— Raw data —
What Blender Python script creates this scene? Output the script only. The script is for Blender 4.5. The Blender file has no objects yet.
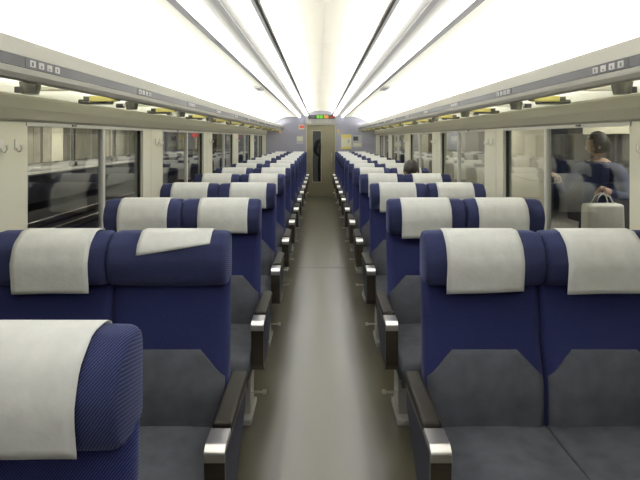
import bpy, bmesh, math, random
from mathutils import Vector, Matrix
random.seed(7)
S = bpy.context.scene
COL = S.collection
PI = math.pi

# ------------------------------------------------------------------ camera
EYE = 1.48
FPX = 500.0
cam_d = bpy.data.cameras.new('camera'); cam = bpy.data.objects.new('camera', cam_d); COL.objects.link(cam)
cam.location = (-0.022, 0.0, EYE); cam.rotation_euler = (PI/2, 0, 0)
cam_d.sensor_width = 36.0; cam_d.lens = FPX/640*36.0
cam_d.shift_y = -102/640.0
cam_d.clip_start = 0.02; cam_d.clip_end = 300
S.camera = cam
# ------------------------------------------------------------------ world and exposure
W = bpy.data.worlds.new('night_sky'); S.world = W; W.use_nodes = True
W.node_tree.nodes['Background'].inputs[0].default_value = (0.016, 0.018, 0.026, 1)
W.node_tree.nodes['Background'].inputs[1].default_value = 1.0
S.view_settings.view_transform = 'Standard'; S.view_settings.look = 'None'
S.view_settings.gamma = 1.0; S.view_settings.use_curve_mapping = False
S.view_settings.exposure = -0.42
TUBE = 6.0          # carriage tubes
COVE_FILL = 62.0           # unseen tubes added on the racks to whiten the cove
CENTRE_FILL = 105.0        # unseen tubes added beside the centre panel to whiten it
STATION = 1.0        # station lamps

# ------------------------------------------------------------------ materials
def new_mat(name):
    m = bpy.data.materials.new(name); m.use_nodes = True
    nt = m.node_tree
    return m, nt, nt.nodes['Principled BSDF']
def mat(name, col, rough=0.6, metal=0.0, spec=0.5, var=0.0, vscale=8.0, bump=0.0, bscale=200.0, coat=0.0):
    m, nt, b = new_mat(name)
    b.inputs['Base Color'].default_value = (*col, 1)
    b.inputs['Roughness'].default_value = rough; b.inputs['Metallic'].default_value = metal
    b.inputs['Specular IOR Level'].default_value = spec
    b.inputs['Coat Weight'].default_value = coat
    tc = nt.nodes.new('ShaderNodeTexCoord')
    if var > 0:
        n = nt.nodes.new('ShaderNodeTexNoise'); n.inputs['Scale'].default_value = vscale; n.inputs['Detail'].default_value = 4
        nt.links.new(tc.outputs['Object'], n.inputs['Vector'])
        r = nt.nodes.new('ShaderNodeValToRGB')
        r.color_ramp.elements[0].position = 0.3; r.color_ramp.elements[1].position = 0.7
        r.color_ramp.elements[0].color = (*[c*(1-var) for c in col], 1)
        r.color_ramp.elements[1].color = (*[min(1, c*(1+var)) for c in col], 1)
        nt.links.new(n.outputs['Fac'], r.inputs['Fac']); nt.links.new(r.outputs['Color'], b.inputs['Base Color'])
    if bump > 0:
        n2 = nt.nodes.new('ShaderNodeTexNoise'); n2.inputs['Scale'].default_value = bscale; n2.inputs['Detail'].default_value = 3
        nt.links.new(tc.outputs['Object'], n2.inputs['Vector'])
        bp = nt.nodes.new('ShaderNodeBump'); bp.inputs['Strength'].default_value = bump; bp.inputs['Distance'].default_value = 0.002
        nt.links.new(n2.outputs['Fac'], bp.inputs['Height']); nt.links.new(bp.outputs['Normal'], b.inputs['Normal'])
    return m
def emit(name, col, strength):
    m = bpy.data.materials.new(name); m.use_nodes = True; nt = m.node_tree
    nt.nodes.clear(); o = nt.nodes.new('ShaderNodeOutputMaterial'); e = nt.nodes.new('ShaderNodeEmission')
    e.inputs[0].default_value = (*col, 1); e.inputs[1].default_value = strength
    nt.links.new(e.outputs[0], o.inputs[0]); return m
def striped_fabric(name, c1, c2, scale):
    m, nt, b = new_mat(name)
    tc = nt.nodes.new('ShaderNodeTexCoord'); mp = nt.nodes.new('ShaderNodeMapping')
    mp.inputs['Rotation'].default_value = (0.25, 0.9, 0.35)
    nt.links.new(tc.outputs['Object'], mp.inputs['Vector'])
    w = nt.nodes.new('ShaderNodeTexWave'); w.wave_type = 'BANDS'; w.bands_direction = 'Z'
    w.inputs['Scale'].default_value = scale; w.inputs['Distortion'].default_value = 1.2; w.inputs['Detail Scale'].default_value = 3.0
    nt.links.new(mp.outputs[0], w.inputs['Vector'])
    r = nt.nodes.new('ShaderNodeValToRGB')
    r.color_ramp.elements[0].position = 0.35; r.color_ramp.elements[1].position = 0.75
    r.color_ramp.elements[0].color = (*c1, 1); r.color_ramp.elements[1].color = (*c2, 1)
    nt.links.new(w.outputs['Fac'], r.inputs[0]); nt.links.new(r.outputs[0], b.inputs['Base Color'])
    b.inputs['Roughness'].default_value = 0.95; b.inputs['Specular IOR Level'].default_value = 0.1
    b.inputs['Sheen Weight'].default_value = 0.12; b.inputs['Sheen Roughness'].default_value = 0.5
    b.inputs['Sheen Tint'].default_value = (0.5, 0.55, 0.9, 1)
    return m
def glass(name, r0=0.07, tint=(0.86, 0.88, 0.86)):
    m = bpy.data.materials.new(name); m.use_nodes = True; nt = m.node_tree; nt.nodes.clear()
    o = nt.nodes.new('ShaderNodeOutputMaterial'); mx = nt.nodes.new('ShaderNodeMixShader')
    t = nt.nodes.new('ShaderNodeBsdfTransparent'); t.inputs[0].default_value = (*tint, 1)
    g = nt.nodes.new('ShaderNodeBsdfGlossy'); g.inputs['Roughness'].default_value = 0.02
    lw = nt.nodes.new('ShaderNodeLayerWeight'); lw.inputs[0].default_value = 0.5
    p = nt.nodes.new('ShaderNodeMath'); p.operation = 'POWER'; p.inputs[1].default_value = 4.0
    ma = nt.nodes.new('ShaderNodeMath'); ma.operation = 'MULTIPLY_ADD'; ma.inputs[1].default_value = 1-r0; ma.inputs[2].default_value = r0
    nt.links.new(lw.outputs['Facing'], p.inputs[0]); nt.links.new(p.outputs[0], ma.inputs[0])
    nt.links.new(ma.outputs[0], mx.inputs[0]); nt.links.new(t.outputs[0], mx.inputs[1]); nt.links.new(g.outputs[0], mx.inputs[2])
    nt.links.new(mx.outputs[0], o.inputs[0]); return m
def frosted(name, col):
    m = bpy.data.materials.new(name); m.use_nodes = True; nt = m.node_tree; nt.nodes.clear()
    o = nt.nodes.new('ShaderNodeOutputMaterial'); mx = nt.nodes.new('ShaderNodeMixShader'); mx.inputs[0].default_value = 0.7
    d = nt.nodes.new('ShaderNodeBsdfDiffuse'); d.inputs[0].default_value = (*col, 1)
    t = nt.nodes.new('ShaderNodeBsdfTranslucent'); t.inputs[0].default_value = (*col, 1)
    nt.links.new(d.outputs[0], mx.inputs[1]); nt.links.new(t.outputs[0], mx.inputs[2]); nt.links.new(mx.outputs[0], o.inputs[0]); return m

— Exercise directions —
Reproduce the material in its entirety and word for word, without the pictures.

— Correct answer —
What Blender Python script creates this scene? Output the script only. The script is for Blender 4.5. The Blender file has no objects yet.
import bpy, bmesh, math, random
from mathutils import Vector, Matrix
random.seed(7)
S = bpy.context.scene
COL = S.collection
PI = math.pi

# ------------------------------------------------------------------ camera
EYE = 1.48
FPX = 500.0
cam_d = bpy.data.cameras.new('camera'); cam = bpy.data.objects.new('camera', cam_d); COL.objects.link(cam)
cam.location = (-0.022, 0.0, EYE); cam.rotation_euler = (PI/2, 0, 0)
cam_d.sensor_width = 36.0; cam_d.lens = FPX/640*36.0
cam_d.shift_y = -102/640.0
cam_d.clip_start = 0.02; cam_d.clip_end = 300
S.camera = cam
# ------------------------------------------------------------------ world and exposure
W = bpy.data.worlds.new('night_sky'); S.world = W; W.use_nodes = True
W.node_tree.nodes['Background'].inputs[0].default_value = (0.016, 0.018, 0.026, 1)
W.node_tree.nodes['Background'].inputs[1].default_value = 1.0
S.view_settings.view_transform = 'Standard'; S.view_settings.look = 'None'
S.view_settings.gamma = 1.0; S.view_settings.use_curve_mapping = False
S.view_settings.exposure = -0.42
TUBE = 6.0          # carriage tubes
COVE_FILL = 62.0           # unseen tubes added on the racks to whiten the cove
CENTRE_FILL = 105.0        # unseen tubes added beside the centre panel to whiten it
STATION = 1.0        # station lamps

# ------------------------------------------------------------------ materials
def new_mat(name):
    m = bpy.data.materials.new(name); m.use_nodes = True
    nt = m.node_tree
    return m, nt, nt.nodes['Principled BSDF']
def mat(name, col, rough=0.6, metal=0.0, spec=0.5, var=0.0, vscale=8.0, bump=0.0, bscale=200.0, coat=0.0):
    m, nt, b = new_mat(name)
    b.inputs['Base Color'].default_value = (*col, 1)
    b.inputs['Roughness'].default_value = rough; b.inputs['Metallic'].default_value = metal
    b.inputs['Specular IOR Level'].default_value = spec
    b.inputs['Coat Weight'].default_value = coat
    tc = nt.nodes.new('ShaderNodeTexCoord')
    if var > 0:
        n = nt.nodes.new('ShaderNodeTexNoise'); n.inputs['Scale'].default_value = vscale; n.inputs['Detail'].default_value = 4
        nt.links.new(tc.outputs['Object'], n.inputs['Vector'])
        r = nt.nodes.new('ShaderNodeValToRGB')
        r.color_ramp.elements[0].position = 0.3; r.color_ramp.elements[1].position = 0.7
        r.color_ramp.elements[0].color = (*[c*(1-var) for c in col], 1)
        r.color_ramp.elements[1].color = (*[min(1, c*(1+var)) for c in col], 1)
        nt.links.new(n.outputs['Fac'], r.inputs['Fac']); nt.links.new(r.outputs['Color'], b.inputs['Base Color'])
    if bump > 0:
        n2 = nt.nodes.new('ShaderNodeTexNoise'); n2.inputs['Scale'].default_value = bscale; n2.inputs['Detail'].default_value = 3
        nt.links.new(tc.outputs['Object'], n2.inputs['Vector'])
        bp = nt.nodes.new('ShaderNodeBump'); bp.inputs['Strength'].default_value = bump; bp.inputs['Distance'].default_value = 0.002
        nt.links.new(n2.outputs['Fac'], bp.inputs['Height']); nt.links.new(bp.outputs['Normal'], b.inputs['Normal'])
    return m
def emit(name, col, strength):
    m = bpy.data.materials.new(name); m.use_nodes = True; nt = m.node_tree
    nt.nodes.clear(); o = nt.nodes.new('ShaderNodeOutputMaterial'); e = nt.nodes.new('ShaderNodeEmission')
    e.inputs[0].default_value = (*col, 1); e.inputs[1].default_value = strength
    nt.links.new(e.outputs[0], o.inputs[0]); return m
def striped_fabric(name, c1, c2, scale):
    m, nt, b = new_mat(name)
    tc = nt.nodes.new('ShaderNodeTexCoord'); mp = nt.nodes.new('ShaderNodeMapping')
    mp.inputs['Rotation'].default_value = (0.25, 0.9, 0.35)
    nt.links.new(tc.outputs['Object'], mp.inputs['Vector'])
    w = nt.nodes.new('ShaderNodeTexWave'); w.wave_type = 'BANDS'; w.bands_direction = 'Z'
    w.inputs['Scale'].default_value = scale; w.inputs['Distortion'].default_value = 1.2; w.inputs['Detail Scale'].default_value = 3.0
    nt.links.new(mp.outputs[0], w.inputs['Vector'])
    r = nt.nodes.new('ShaderNodeValToRGB')
    r.color_ramp.elements[0].position = 0.35; r.color_ramp.elements[1].position = 0.75
    r.color_ramp.elements[0].color = (*c1, 1); r.color_ramp.elements[1].color = (*c2, 1)
    nt.links.new(w.outputs['Fac'], r.inputs[0]); nt.links.new(r.outputs[0], b.inputs['Base Color'])
    b.inputs['Roughness'].default_value = 0.95; b.inputs['Specular IOR Level'].default_value = 0.1
    b.inputs['Sheen Weight'].default_value = 0.12; b.inputs['Sheen Roughness'].default_value = 0.5
    b.inputs['Sheen Tint'].default_value = (0.5, 0.55, 0.9, 1)
    return m
def glass(name, r0=0.07, tint=(0.86, 0.88, 0.86)):
    m = bpy.data.materials.new(name); m.use_nodes = True; nt = m.node_tree; nt.nodes.clear()
    o = nt.nodes.new('ShaderNodeOutputMaterial'); mx = nt.nodes.new('ShaderNodeMixShader')
    t = nt.nodes.new('ShaderNodeBsdfTransparent'); t.inputs[0].default_value = (*tint, 1)
    g = nt.nodes.new('ShaderNodeBsdfGlossy'); g.inputs['Roughness'].default_value = 0.02
    lw = nt.nodes.new('ShaderNodeLayerWeight'); lw.inputs[0].default_value = 0.5
    p = nt.nodes.new('ShaderNodeMath'); p.operation = 'POWER'; p.inputs[1].default_value = 4.0
    ma = nt.nodes.new('ShaderNodeMath'); ma.operation = 'MULTIPLY_ADD'; ma.inputs[1].default_value = 1-r0; ma.inputs[2].default_value = r0
    nt.links.new(lw.outputs['Facing'], p.inputs[0]); nt.links.new(p.outputs[0], ma.inputs[0])
    nt.links.new(ma.outputs[0], mx.inputs[0]); nt.links.new(t.outputs[0], mx.inputs[1]); nt.links.new(g.outputs[0], mx.inputs[2])
    nt.links.new(mx.outputs[0], o.inputs[0]); return m
def frosted(name, col):
    m = bpy.data.materials.new(name); m.use_nodes = True; nt = m.node_tree; nt.nodes.clear()
    o = nt.nodes.new('ShaderNodeOutputMaterial'); mx = nt.nodes.new('ShaderNodeMixShader'); mx.inputs[0].default_value = 0.7
    d = nt.nodes.new('ShaderNodeBsdfDiffuse'); d.inputs[0].default_value = (*col, 1)
    t = nt.nodes.new('ShaderNodeBsdfTranslucent'); t.inputs[0].default_value = (*col, 1)
    nt.links.new(d.outputs[0], mx.inputs[1]); nt.links.new(t.outputs[0], mx.inputs[2]); nt.links.new(mx.outputs[0], o.inputs[0]); return m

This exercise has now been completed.